Al principio del siglo XX los artistas, los creadores, fueron capaces de rebelarse contra  las normas sociales, ser irreverentes. Eran semidioses a los que se les permitían libertades que eran marginadas en la sociedad bien pensante. Los dadaístas clamaron contra la burguesía, contra un sistema que había dado como resultado una guerra mundial, la primera, que había traído destrucción, muerte y horror. Lo hicieron en contra del positivismo que había resultado, según escritores y aristas dadaísta, nefasto para la sociedad.  

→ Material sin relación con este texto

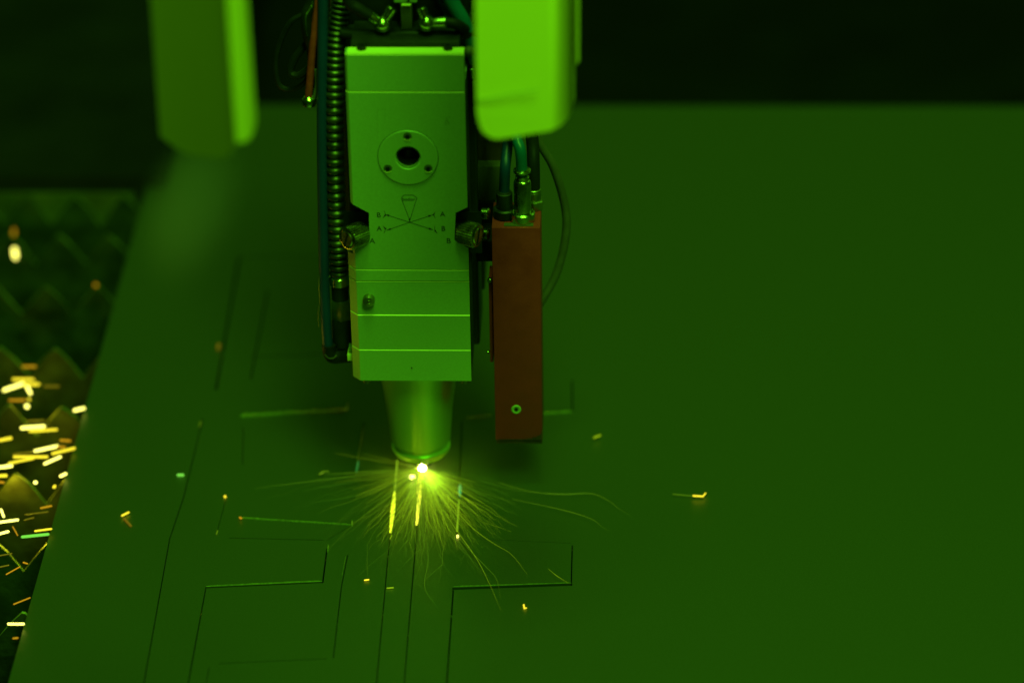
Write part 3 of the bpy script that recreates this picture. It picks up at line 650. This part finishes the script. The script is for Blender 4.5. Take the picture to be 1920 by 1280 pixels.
long = [
    ([(800, 895), (862, 965), (893, 995), (925, 1018), (960, 1040), (988, 1076)], .00030, 'trail_a', 'long straight spark ending right of the middle cut line corner'),
    ([(800, 900), (850, 985), (890, 1040), (915, 1085), (939, 1142)], .00026, 'trail_a', 'long spark crossing the thick dark cut below the flare'),
    ([(840, 985), (880, 1030), (912, 1062), (930, 1085), (937, 1120)], .00024, 'trail_b', 'wavy spark hooking down just above the thick dark cut'),
    ([(798, 1000), (803, 1050), (796, 1090), (800, 1112), (812, 1126), (821, 1140)], .00024, 'trail_b', 'squiggling spark thread hanging lowest under the flare'),
    ([(935, 905), (1000, 922), (1060, 926), (1110, 925), (1145, 940), (1160, 953), (1182, 966)], .00032, 'trail_b', 'upper of two arcing sparks flying right past the red box'),
    ([(960, 935), (1040, 952), (1090, 965), (1115, 975), (1125, 985), (1142, 994)], .00030, 'trail_b', 'lower of two arcing sparks flying right past the red box'),
    ([(760, 885), (700, 888), (600, 900), (478, 916)], .00040, 'trail_b', 'long straight spark flying left nearly level'),
    ([(750, 880), (690, 884), (630, 888), (600, 888)], .00034, 'trail_b', 'spark flying left that ends in a curled blob'),
    ([(740, 892), (680, 900), (610, 912), (566, 919)], .00030, 'trail_c', 'short faint spark under the long level one at left'),
    ([(745, 905), (690, 922), (640, 934), (584, 942)], .00030, 'trail_c', 'faint spark sloping down to the left'),
    ([(760, 905), (710, 945), (665, 980), (618, 1028)], .00026, 'trail_b', 'spark passing the end of the bright green cut edge'),
    ([(1028, 1066), (1045, 1080), (1060, 1090), (1068, 1094)], .00024, 'trail_a', 'short spark above the right end of the thick dark cut'),
    ([(735, 985), (722, 1005), (710, 1026)], .0003, 'trail_b', 'short spark beside the left glowing cut'),
    ([(792, 884), (835, 930), (880, 985)], .0005, 'trail_a', 'bright ray leaving the flare to the lower right')]
for pts, r, m, lab in long:
    bm = NB(); q = [onz(x, y, .004) for x, y in pts]
    q = [p+Vector((rs.gauss(0, .0002), rs.gauss(0, .0003), 0)) for p in q]
    trail(bm, q, r, 4, 6); tag(obj('spark_trail', bm, M[m], None, 0), lab, 'spark', 'long spark threads over the sheet')
def capsule(p0, p1, r):
    bm = NB(); d = (p1-p0); L = d.length
    if L < 1e-6: d = Vector((1, 0, 0)); L = 1e-5
    lathe(bm, p0, d, [(r*.1, -r), (r*.6, -r*.8), (r*.95, -r*.3), (r, 0), (r, L), (r*.95, L+r*.3), (r*.6, L+r*.8), (r*.1, L+r)], 10)
    return bm
def ember(a, b, rpx, m, lab, z=.002, grp=None):
    obj_ = obj('spark', capsule(onz(*a, z), onz(*b, z), rpx*(.00042 if grp else .00033)), M[m]); tag(obj_, lab, 'spark', grp)
for a, b, r, m, lab, z in [
    ((27, 468), (29, 482), 6, 'spark_w', 'big pale yellow spark alone among the dark slats', .004),
    ((26, 431), (26, 440), 4, 'spark_o', 'small orange spark right above the big lone one', .004),
    ((179, 534), (180, 535), 4.5, 'spark_o', 'round orange spark near the sheet edge high up', .004),
    ((410, 646), (409, 653), 4, 'spark_d', 'dull blurred ember on the dark sheet left of the head', .002),
    ((334, 890), (343, 890), 3.2, 'spark_g', 'small green glint alone on the left part of the sheet', .001),
    ((422, 930), (422, 931), 3.0, 'spark_y', 'tiny round yellow ember left of the cut outlines', .001),
    ((229, 966), (241, 960), 2.4, 'spark_y', 'short tilted yellow spark on the sheet near its left edge', .002),
    ((233, 972), (245, 985), 3, 'spark_d', 'faint smudge glowing under the short tilted spark', .001),
    ((1114, 820), (1125, 816), 2.4, 'trail_a', 'small blurred spark right of the red box', .004),
    ((1300, 929), (1318, 930), 2.0, 'spark_y', 'hooked spark far out on the right of the sheet', .003),
    ((1318, 930), (1323, 924), 1.6, 'spark_y', 'upturned tip of the hooked spark on the right', .003),
    ((1262, 926), (1298, 929), .8, 'trail_b', 'faint tail of the hooked spark on the right', .003),
    ((982, 1133), (983, 1139), 1.8, 'spark_y', 'tiny upright ember below the thick dark cut', .001),
    ((983, 1140), (987, 1139), 1.4, 'spark_y', 'foot of the tiny ember below the thick dark cut', .001),
    ((684, 1087), (691, 1086), 1.8, 'spark_y', 'tiny yellow ember between two faint cut lines', .001),
    ((726, 1102), (737, 1101), 1.6, 'trail_a', 'tiny green smear across a faint cut line', .001),
    ((858, 1004), (858, 1006), 3.0, 'spark_w', 'bright round droplet at the end of the right glowing cut', .001),
    ((450, 970), (452, 971), 2.6, 'spark_o', 'small glowing bead at the left end of the bright green cut edge', .002),
    ((600, 888), (606, 884), 2.2, 'trail_b', 'curled blob on the left flying spark', .004),
    ((606, 884), (616, 883), 1.2, 'trail_b', 'thin curl above the blob on the left spark', .004),
    ((408, 994), (406, 1001), 1.2, 'trail_b', 'tiny faint glint left of the bright green cut edge', .001),
    ((376, 790), (374, 798), 1.2, 'trail_b', 'tiny faint glint on the upper end of the long left cut', .001),
    ((735, 1003), (731, 1010), 1.0, 'trail_a', 'faint tail under the left glowing cut', .001),
    ((788, 866), (791, 872), 1.8, 'hot', 'tiny spark climbing the nozzle above the flare', .008)]:
    ember(a, b, r, m, lab, z)
fall = [  # x0, y0, x1, y1, radius, kind
    (43, 687, 66, 687, 4, 'o'), (25, 711, 62, 711, 4.5, 'y'), (8, 731, 43, 719, 5.5, 'w'), (45, 721, 72, 720, 5, 'y'), (51, 725, 57, 737, 5, 'w'),
    (18, 750, 46, 750, 4, 'o'), (54, 748, 55, 749, 4.5, 'y'), (50, 761, 51, 762, 7, 'w'), (84, 724, 110, 724, 3.8, 'd'), (140, 769, 157, 765, 4.5, 'w'),
    (41, 802, 82, 799, 5, 'w'), (56, 808, 106, 805, 4, 'y'), (0, 825, 20, 821, 5, 'y'), (114, 825, 131, 826, 4, 'o'), (66, 845, 108, 836, 4.5, 'w'),
    (108, 837, 121, 838, 4, 'o'), (99, 850, 139, 840, 4.5, 'y'), (27, 856, 88, 856, 4.5, 'y'), (17, 868, 62, 859, 3.8, 'y'), (84, 869, 113, 856, 4, 'w'),
    (-4, 876, 21, 873, 5, 'w'), (-4, 892, 11, 891, 5, 'y'), (-3, 903, 6, 904, 4, 'o'), (66, 904, 67, 904, 5.5, 'w'), (114, 892, 123, 888, 4.5, 'w'),
    (101, 913, 103, 911, 4.5, 'y'), (77, 952, 96, 948, 3, 'o'), (2, 955, 7, 968, 3.5, 'w'), (-4, 979, 33, 974, 4, 'w'), (48, 964, 90, 959, 2, 'd'),
    (47, 974, 63, 970, 2.4, 'd'), (-4, 1001, 15, 996, 4, 'w'), (66, 995, 96, 991, 3, 'y'), (42, 1006, 90, 1001, 4.5, 'g'), (24, 987, 33, 1003, 1.8, 'o'),
    (0, 1041, 22, 1037, 2, 'd'), (12, 1076, 37, 1062, 2, 'o'), (-3, 1063, 16, 1059, 2.2, 'd'), (26, 1132, 56, 1120, 2, 'o'), (16, 1169, 44, 1169, 3.6, 'w'),
    (25, 1196, 33, 1195, 2.6, 'o'), (44, 1054, 51, 1056, 2.5, 'o'), (25, 851, 60, 847, 3, 'd'), (52, 789, 82, 788, 3, 'd')]
fall_labels = ['orange dash topmost of the spark cluster over the slats',
    'yellow dash just under the topmost orange one',
    'thick white streak tilted up to the right, upper left cluster',
    'yellow dash joining the right end of the thick tilted streak',
    'short steep white spark crossing the upper cluster',
    'flat orange dash between the tilted streak and the round blob',
    'small yellow blob at the right end of the flat orange dash',
    'round white blob below the upper cluster',
    'dim brown dash right of the upper cluster, alone',
    'stubby white dash against the sheet edge beside a bright tooth',
    'long white dash, highest of the middle cluster',
    'yellow dash overlapping under the long white one',
    'yellow dash cut by the picture edge above the middle cluster',
    'short orange dash near the sheet edge over the middle cluster',
    'long white yellow streak tilted up, centre of the middle cluster',
    'short orange stub behind the end of the tilted streak',
    'yellow streak nearest the sheet edge in the middle cluster',
    'longest flat yellow streak in the middle cluster',
    'thin yellow streak fanning down left from the longest flat one',
    'steeply tilted white dash at the lower right of the middle cluster',
    'white dash cut by the picture edge beside the middle cluster',
    'yellow dash cut by the picture edge under the white one',
    'small orange dash cut by the picture edge under the yellow one',
    'round white dot alone below the middle cluster',
    'short fat white dash at the sheet edge below the middle cluster',
    'small yellow blob just left below the fat dash',
    'small orange dash above the long pale green streak',
    'steep white dash at the picture edge over the dark teeth',
    'flat white dash at the picture edge below the steep one',
    'thin dim brown dash right of the flat white one',
    'thin brownish dash just under the long dim one',
    'white dash at the picture edge level with the green streak',
    'thin yellow dash right above the long pale green streak',
    'pale green streak, the longest low over the left slats',
    'thin steep orange dash left of the green streak',
    'thin dim dash at the picture edge below the green streak',
    'thin tilted orange dash below the green streak',
    'thin dim dash under it at the picture edge',
    'thin tilted orange dash lower down beside the sheet edge',
    'flat white dash, lowest bright spark over the slats',
    'small orange dash at the very bottom of the spark fall',
    'tiny orange blob right under the green streak',
    'faint brown streak just above the longest flat yellow one',
    'faint brown dash just above the long white one']
assert len(fall_labels) == len(fall)
for (x0_, y0_, x1_, y1_, r, kd), lab in zip(fall, fall_labels):
    ember((x0_, y0_), (x1_, y1_), r*.60, 'spark_'+kd, lab, .004, 'glowing sparks over the toothed slats')
for px, py, e_ in ((40, 745, .05), (70, 850, .10), (20, 910, .05), (50, 985, .05)):
    p = onz(px, py, -.012); point('spark_light', tuple(p), e_*1.0, .008, (.9, .8, .02))

# thin smoke volume added to imitate glare over the far left corner of the sheet
c = onz(362, 385, .02); bm = NB()
bmesh.ops.create_icosphere(bm, subdivisions=3, radius=1.0); o = obj('haze', bm, M['pit'], None, 60)
o.data.materials.clear(); o.location = c; o.scale = (.060, .19, .035)
m = bpy.data.materials.new('glare_haze'); m.use_nodes = True; nt = m.node_tree; nt.nodes.remove(nt.nodes['Principled BSDF'])
pv = nt.nodes.new('ShaderNodeVolumePrincipled'); pv.inputs['Color'].default_value = (.95, .9, .95, 1)
tc = nt.nodes.new('ShaderNodeTexCoord'); ln = nt.nodes.new('ShaderNodeVectorMath'); ln.operation = 'LENGTH'
nt.links.new(tc.outputs['Object'], ln.inputs[0]); mr = nt.nodes.new('ShaderNodeMapRange'); mr.interpolation_type = 'SMOOTHERSTEP'
mr.inputs[1].default_value = 0; mr.inputs[2].default_value = 1; mr.inputs[3].default_value = 9.0; mr.inputs[4].default_value = 0
nt.links.new(ln.outputs['Value'], mr.inputs[0]); nt.links.new(mr.outputs[0], pv.inputs['Density'])
nt.links.new(pv.outputs[0], nt.nodes['Material Output'].inputs['Volume']); o.data.materials.append(m)
tag(o, 'thin pale smoke imitating glare over the far left corner of the steel sheet', 'haze', None, 'stuff')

Más tarde, en los años sesenta, el arte conceptual llevó a los museos urinarios y un plátano pegado con cinta adhesiva vendido por miles de euros. Al artista se le admiraba por su absurdidad, por su irreverencia. Si insultaba tenía licencia para ello, pero no fuera de los círculos donde eran aclamados, hasta que eran absorbidos por el mercado y su arte pasaba a ser una  mercancía más para coleccionistas ricos.

He aquí que por arte de magia, o quizás no tanta, son ahora los políticos los que medran en los partidos para alcanzar el poder que les permita vivir bien. Son ellos y ellas, si también, los que insultan, son antisistema, están por encima del bien y del mal. Son semidioses. Mientras el mundo del arte, cierto mundo del arte, intenta crear denunciando la injusticia y el cambio climático, hay una camada de políticos profesionales  que se creen elegidos para clamar en el foro sin más argumentos que la descalificación y el bulo.

Malos tiempos para la lírica como decía la canción de Golpes Bajos. Se pueden inculcar ideas, conceptos en contra de emigrantes, personas de otras razas o pobres en general, pero vemos con malos ojos actitudes de militancia ya sea en el arte, en la literatura o en la vida de cada uno.